The international community has taken a great step forward by starting talks with the Taliban – an important actor which must be included for making any peace deal sustainable in the country. The on-going US-Taliban talks and the resultant preliminary ceasefire is a case in point. However,  the Taliban is still using these talks as a platform it can use to delegitimize the current government in Kabul. The group refuses to engage with the government in Kabul and insists that the American government consider its talks as primary and that any further discussion would be ‘intra-Afghan’[vi] rather than ‘NUG-Taliban’ – thereby delegitimizing the National Unity Government in power. The international community now needs to make these talks and dialogues seem as a desirable and legitimate alternative to violence – making them genuinely believe in conflict negotiations as a way to achieve their goals. Getting the Taliban to the level of negotiability[vii] must be carefully designed and planned by all the actors involved. For this, the international community must keep focus on when the time is ripe to talk to them. At the end of it all, we must remember that simply talking to the Taliban is not sufficient. The international community must now ensure that the peace talks and negotiations must at the crux of it include all relevant stakeholders of Afghanistan, and that the process must be led by the government, with the support of all for peace.

References 

[i] Rupam Jain and Abdul Qadir Sediqi, Taliban attack on Afghan security base kills over 100, Reuters, January 21, 2019; accessible at: https://in.reuters.com/article/afghanistan-attack/taliban-attack-on-afghan-security-base-kills-over-100-idINKCN1PF0F8

[ii] Afghan Taliban resume peace talks with US envoy in Qatar, Dawn, January 22, 2019; accessible at: https://www.dawn.com/news/1459044/afghan-taliban-resume-peace-talks-with-us-envoy-in-qatar

[iii] Think the Iran-Iraq conflict or the Colombia FARC agreement. In these and other instances, one of the parties almost inevitably escalated violence levels and number of attacks just before the negotiations in order to get an upper hand during the negotiations and to be able to set the terms of the outcome according to their preferences.

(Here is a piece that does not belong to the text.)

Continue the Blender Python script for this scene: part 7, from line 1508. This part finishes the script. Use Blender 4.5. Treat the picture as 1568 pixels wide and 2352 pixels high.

[iv] While the Taliban were excluded from the Bonn and London process, there have been multiple attempts to include them in peace processes in recent times, including the Kabul Peace Process II of February 2018. For an analysis of the concessions and demands being made during the peace process and Taliban’s response, please see my article on the same for CLAWS Focus, accessible at: http://www.claws.in/1888/a-strategic-analysis-of-the-kabul-peace-process-ii-nikita-kohli.html

[v] The Taliban has used these terms often to describe the Afghan government. See Bill Roggio, ‘They will beg us for talks but we will reject them,’ Taliban spokesman says, FDD’s Long War Journal, January 20, 2019; accessible at: https://www.longwarjournal.org/archives/2019/01/they-will-beg-us-for-talks-but-we-will-reject-them-taliban-spokesman-says.php

[vi] Mujib Mashal, US, Taliban agree in principle to Afghan peace framework, Times of India, 29 January 2019, p.20.

[vii] Philip Lustenberger defines negotiability as “a situation in which a critical mass within a particular conflicting party considers negotiations as a desirable, legitimate and achievable alternative to armed struggle.”; in Lustenberger, A Time to Fight, and a Time to Talk?: Negotiability of Armed Groups, Swisspeace Working Paper 1, 2012. Furthermore, Rather than a linear process or an explicit choice at one particular moment in time, negotiability represents an evolving social process involving the participation of different actors within a group (in Pearlman, A Composite-Actor Approach to Conflict Behavior. In Chenoweth, Erica, & Adria Lawrence (Eds.), Rethinking Violence: States and Non-State Actors in Conflict, pp. 197-219. Cambridge: The MIT Press. 2010). An armed group can, at one point, genuinely consider the conflict negotiable, but as circumstances change, negotiability might be reversed.